Monday 6 March 2017 - 12:29

Western support emboldens Al Khalifah rulers

Story Code : 615526
Western support emboldens Al Khalifah rulers
The upper house of the parliament has approved the measure, in an act condemned by human rights activists as being contrary to the Persian Gulf state’s constitution. We have asked two analysts to share with us their views on the Bahraini regime’s latest crackdown tactic.
An activist and political commentator from London, Massoud Shadjareh, believes that the Al Khalifah ruling family is intensifying the crackdown on dissent, because they feel certain that their supporters, including the United States, Britain and other Western powers, will keep silent for their own interests.
Western powers “are going to appease these people (Bahraini authorities) and not speak anything against them and allow them to continue oppressing their own people,” he said, adding this is what has emboldened the Al Khalifah regime to make the controversial decision.
According to the analyst, in order for the United States to maintain its naval base in the Persian Gulf country, Bahrain must be ruled by a dictatorship.
The regime is trying to survive by killing and putting dissidents into jail with impunity, he said, portraying a bleak outlook for the future of Bahraini people owing to the all-out Western support for the Al Khalifah rulers.
A popular uprising roared into life in Bahrain in 2011, but the Manama regime refused to pay attention to public demands and has been using harsh tactics ever since to suffocate the opposition. 

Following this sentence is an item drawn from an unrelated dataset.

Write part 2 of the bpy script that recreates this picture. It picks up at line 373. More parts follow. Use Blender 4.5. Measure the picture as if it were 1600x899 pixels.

“For the last six years, people have gone into streets demonstrating peacefully,” but have been “subjected to bullets, tear gas, arrest, assassination, expulsion and removal of [their] citizenship,” Shadjareh said.
The analyst ruled out the “outrageous” speculations that Manama’s harsh crackdown is meant to ward off terrorist threats that have been plaguing the Middle East, and noted that the protesters are unarmed ordinary citizens who are demanding their legitimate right to freedom and justice.
He argued that the Bahrain uprising has been one of the most peaceful in current history, adding that the source of tensions is “this puppet dictatorial regime, which operates like mafia.”
Meanwhile, a senior US congressional adviser from New York, Frederick Peterson, dismissed the idea of holding military trials for non-military opposition as a “dangerous flirtation.”
He said ‘turning over civilians to a military court” is appalling because it amounts to “tightening of potential tyranny rather than liberality” in the region.
He warned that Bahrain is in danger of “falling into a trap of tyranny.”
Dozens of protesters have lost their lives and hundreds more have sustained injuries or been imprisoned in the years-long security crackdown, but the opposition has not yet resorted to armed resistance in order to put pressure on the government.
Perterson tried to justify the crackdown on dissent by saying that the Manama regime is concerned about terrorist events that have wreaked havoc throughout the region.
“Emergency times often require emergency measures. Dangerous times in which we live are not times when freedom flourishes most profusely but rather a time when freedom itself is under stress,” the expert noted, adding the question now is whether the threat to the regime of Bahrain has reached the level that would justify extraordinary measures.